Negative power when not generating

Hi,

I am newby, so please bear with me...

I have a EmonTx (3xCT + Voltage) transmitting to Raspberry Pi in Gateway mode.  The sketch I am using is CT123-Voltage. I have calibrated the voltage on the AC-AC adaptor to reflect the measured voltage.  The AC-AC adaptor is on the same phase as CT1.  Some questions:

- I initially got negative values on CT1, which I ascribed to the polarity of the AC-AC adaptor.  Since I have a European plug version, I turned it around in the plug, which then made the readings positive.  My logic says this is the same as switching the polarity of the DC plug, correct?

- I am getting positive readings for realPower on CT1 and CT3, but negative on CT2.  I am not generating.  The direction of the CT clamps is identical for all three phases, so unless there is a wiring difference in the clamps (using the SCT-013-000 clamp from the shop), it seems more likely to be a software or calibration issue.

Any ideas?

Thanks

Willem

Robert Wall's picture

Re: Negative power when not generating

The sign of power (positive or negative) depends on the direction of power flow and that in turn is detected by the relative phase of voltage and current.

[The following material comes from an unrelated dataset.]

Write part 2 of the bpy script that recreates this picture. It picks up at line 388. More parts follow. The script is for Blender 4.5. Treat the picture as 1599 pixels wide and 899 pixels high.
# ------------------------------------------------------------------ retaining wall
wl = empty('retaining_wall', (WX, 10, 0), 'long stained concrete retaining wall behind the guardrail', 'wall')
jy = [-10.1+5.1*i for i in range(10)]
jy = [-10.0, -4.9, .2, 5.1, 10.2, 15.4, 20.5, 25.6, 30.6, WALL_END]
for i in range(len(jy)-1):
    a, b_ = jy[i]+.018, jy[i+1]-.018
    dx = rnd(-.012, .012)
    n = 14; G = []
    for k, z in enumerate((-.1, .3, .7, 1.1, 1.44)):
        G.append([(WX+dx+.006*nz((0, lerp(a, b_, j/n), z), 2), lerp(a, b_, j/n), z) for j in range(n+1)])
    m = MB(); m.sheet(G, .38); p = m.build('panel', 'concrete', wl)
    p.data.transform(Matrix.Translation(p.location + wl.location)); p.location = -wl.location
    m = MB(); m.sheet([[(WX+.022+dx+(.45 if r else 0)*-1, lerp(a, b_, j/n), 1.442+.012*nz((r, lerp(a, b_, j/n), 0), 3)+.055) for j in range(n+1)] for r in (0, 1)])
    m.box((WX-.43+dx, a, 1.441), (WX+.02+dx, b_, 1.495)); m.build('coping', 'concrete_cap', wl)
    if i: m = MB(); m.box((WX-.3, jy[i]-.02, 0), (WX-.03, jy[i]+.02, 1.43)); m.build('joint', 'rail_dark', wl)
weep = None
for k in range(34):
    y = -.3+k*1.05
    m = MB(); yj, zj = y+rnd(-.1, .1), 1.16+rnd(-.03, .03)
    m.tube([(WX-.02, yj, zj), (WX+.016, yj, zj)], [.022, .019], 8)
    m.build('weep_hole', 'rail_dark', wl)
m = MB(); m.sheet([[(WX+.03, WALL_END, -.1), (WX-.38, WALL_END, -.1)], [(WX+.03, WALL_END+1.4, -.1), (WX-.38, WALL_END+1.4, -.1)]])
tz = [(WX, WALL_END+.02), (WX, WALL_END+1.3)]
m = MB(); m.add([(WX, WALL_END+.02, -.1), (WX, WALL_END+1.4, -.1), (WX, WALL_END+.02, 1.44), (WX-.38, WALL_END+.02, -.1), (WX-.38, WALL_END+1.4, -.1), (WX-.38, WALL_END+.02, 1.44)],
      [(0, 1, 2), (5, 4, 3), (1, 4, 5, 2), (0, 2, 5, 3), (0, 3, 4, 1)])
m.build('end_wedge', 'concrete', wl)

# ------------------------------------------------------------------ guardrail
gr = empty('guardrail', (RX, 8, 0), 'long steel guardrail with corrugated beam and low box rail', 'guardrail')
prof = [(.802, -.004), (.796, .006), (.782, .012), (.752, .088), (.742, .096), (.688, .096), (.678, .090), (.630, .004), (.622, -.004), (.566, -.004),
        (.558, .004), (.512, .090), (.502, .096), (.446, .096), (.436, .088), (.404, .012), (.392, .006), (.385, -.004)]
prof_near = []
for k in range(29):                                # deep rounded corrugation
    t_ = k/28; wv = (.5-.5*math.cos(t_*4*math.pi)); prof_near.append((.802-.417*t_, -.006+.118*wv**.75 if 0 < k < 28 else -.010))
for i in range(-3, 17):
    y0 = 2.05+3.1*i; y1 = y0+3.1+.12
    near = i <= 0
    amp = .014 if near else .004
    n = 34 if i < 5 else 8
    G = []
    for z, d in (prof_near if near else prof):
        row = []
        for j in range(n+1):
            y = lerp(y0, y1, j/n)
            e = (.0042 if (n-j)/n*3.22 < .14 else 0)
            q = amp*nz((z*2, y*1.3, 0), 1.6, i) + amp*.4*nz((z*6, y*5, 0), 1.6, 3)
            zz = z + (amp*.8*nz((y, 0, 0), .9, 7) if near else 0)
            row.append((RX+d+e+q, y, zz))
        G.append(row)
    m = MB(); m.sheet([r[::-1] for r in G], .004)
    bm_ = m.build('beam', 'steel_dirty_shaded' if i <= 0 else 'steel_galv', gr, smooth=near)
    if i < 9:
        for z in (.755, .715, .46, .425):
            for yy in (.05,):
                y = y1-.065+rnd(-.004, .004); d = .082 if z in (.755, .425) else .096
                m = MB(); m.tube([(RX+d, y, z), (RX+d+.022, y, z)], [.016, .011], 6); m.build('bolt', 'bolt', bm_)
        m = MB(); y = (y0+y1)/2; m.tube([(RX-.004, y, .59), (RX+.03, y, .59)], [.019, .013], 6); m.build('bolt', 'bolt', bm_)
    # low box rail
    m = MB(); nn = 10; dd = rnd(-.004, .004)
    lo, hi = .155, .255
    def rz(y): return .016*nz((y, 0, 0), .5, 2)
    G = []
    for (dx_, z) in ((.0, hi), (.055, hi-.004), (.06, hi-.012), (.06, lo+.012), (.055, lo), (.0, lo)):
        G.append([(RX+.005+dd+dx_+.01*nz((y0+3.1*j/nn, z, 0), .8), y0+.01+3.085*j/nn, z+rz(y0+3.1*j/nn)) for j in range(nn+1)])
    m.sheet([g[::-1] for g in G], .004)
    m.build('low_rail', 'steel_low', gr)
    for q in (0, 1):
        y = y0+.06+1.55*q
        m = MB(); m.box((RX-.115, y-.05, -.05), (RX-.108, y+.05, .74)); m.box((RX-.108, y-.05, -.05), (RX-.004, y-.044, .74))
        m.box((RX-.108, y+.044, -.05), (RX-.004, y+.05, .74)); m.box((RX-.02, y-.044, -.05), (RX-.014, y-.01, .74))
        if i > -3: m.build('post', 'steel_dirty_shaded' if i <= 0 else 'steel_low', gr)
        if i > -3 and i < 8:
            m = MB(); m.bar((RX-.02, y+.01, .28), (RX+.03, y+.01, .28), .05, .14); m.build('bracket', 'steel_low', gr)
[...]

First, as the AC adapter is a transformer, it makes no difference whether you change it round on the primary side or the secondary side, so what you did is OK.

As for one CT being different, it could easily be a manufacturing error. What you can do to test this is try the same c.t. in each input, where it should give exactly the same power (both in amplitude within a few percent, and sign). If the sign changes, you must look at the software.  If that does not reveal a problem, put all 3 c.t's on the same cable, when all should read the same. If one is negative, the easiest solution is label it and reverse it on the cable (but the proper solution would be to change the wires round in the plug).

wvb's picture

Re: Negative power when not generating

Thanks for the comments Robert, but I think I have figured it out:

CT123_Voltage appears to assume that all CTs are on the same phase, and (at least for real power) the Voltage is in phase with the current, which it would normally be in a single phase setup.  This also requires the output of the AC-AC adapter to be in phase with the supply voltage.  This is why reversing its polarity made a difference - it changed the AC phase by 180 degrees.  Apparent power will never be negative, because it is calculated from a sum of squares, so this only applies to real power.

I have 3-phase, and so I now use the CT123_3Phase_Voltage sketch, which stores voltage values and does a phase shift before applying it to calculation for phases 2 and 3.  I still had negative values on phases 2 and 3, but again it turned out to be a phase error - I had them the wrong way round, and once I had the 120 and 240 degree offset phases correctly identified, all is now well.

Now I still need to calibrate phase error (and current, but that's a little harder since I don't have a clamp meter).

Willem

Robert Wall's picture

Re: Negative power when not generating

You didn't say you had a three-phase supply. It does make a difference, as you realise.